There is no perfect strategy – no algorithm that can guarantee sustainable competitive advantage in a given industry or business.

But there are signals that a company has a particularly worrisome strategy. Here are six of the most common strategy traps:

1. The do-it-all strategy: failing to make choices, and making everything a priority. Remember, strategy is choice.

2. The Don Quixote strategy: attacking competitive "walled cities" or taking on the strongest competitor first, head-to-head. Remember, where to play is your choice. Pick somewhere you can have a chance to win.

3. The Waterloo strategy: starting wars on multiple fronts with multiple competitors at the same time. No company can do everything well. If you try to do so, you will do everything weakly.

4. The something-for-everyone strategy: attempting to capture all consumer or channel or geographic or category segments at once. Remember, to create real value, you have to choose to serve some constituents really well and not worry about the others.

5. The dreams-that-never-come-true strategy: developing high-level aspirations and mission statements that never get translated into concrete where-to-play and how-to-win choices, core capabilities, and management systems. Remember that aspirations are not strategy. Strategy is the answer to all five questions in the choice cascade.

6. The program-of-the-month strategy: settling for generic industry strategies, in which all competitors are chasing the same customers, geographies, and segments in the same way. The choice cascade and activity system that supports these choices should be distinctive. The more your choices look like those of your competitors, the less likely you will ever win.

These are strategic traps to be aware of as you craft a strategy for your organization. But there are also signs that you have found a winning and defensible strategy. Let's look at these next.

Six Telltale Signs of a Winning Strategy

Because the world is so complex, it is hard to tell definitely which results are due to the strategy, which to macro factors, and which to luck. But, there are some common signs that a winning strategy is in place. Look for these, for your own business and among your competitors.

1. An activity system that looks different from any competitor's system. It means you are attempting to deliver value in a distinctive way.

2. Customers who absolutely adore you, and noncustomers who can't see why anybody would buy from you. This means you have been choiceful.
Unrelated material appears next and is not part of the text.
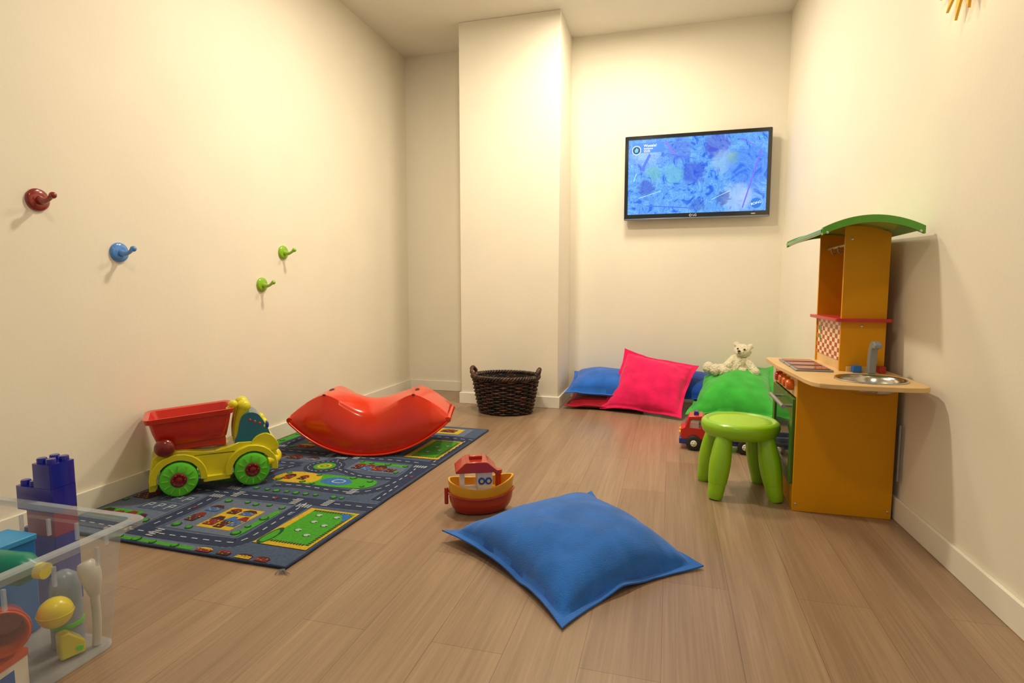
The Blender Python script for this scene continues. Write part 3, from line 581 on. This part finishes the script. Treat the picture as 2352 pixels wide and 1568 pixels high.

3. Competitors who make a good profit doing what they are doing. It means your strategy has left where-to-play and how-to-win choices for competitors, who don't need to attack the heart of your market to survive.

4. More resources to spend on an ongoing basis than competitors have. This means you are winning the value equation and have the biggest margin between price and costs and the best capacity to add spending to take advantage of an opportunity or defend your turf.

5. Competitors who attack one another, not you. It means that you look like the hardest target in the (broadly defined) industry to attack.

6. Customers who look first to you for innovations, new products, and service enhancement to make their lives better.

This means that your customers believe that you are uniquely positioned to create value for them.

Even companies with these telltale signs shouldn't rest, because no strategy lasts forever. All companies need to evolve their strategies – to improve, sharpen, and change to stay competitive and, ultimately, to win year after year. Ideally, companies should see strategy as a process rather than a result – adapting existing choices before business and financial results (which are always lagging indicators) start to turn down.

All strategy entails risk. But operating in a slow-growing, fastchanging, intensely competitive world without a strategy to guide you is far riskier. Leaders lead, and a good place to start leading is in strategy development for your business. Use the strategic choice cascade, the strategy logic flow, and reverse engineering of strategic choices to craft a winning strategy and sustainable competitive advantage for your organization. Play to win.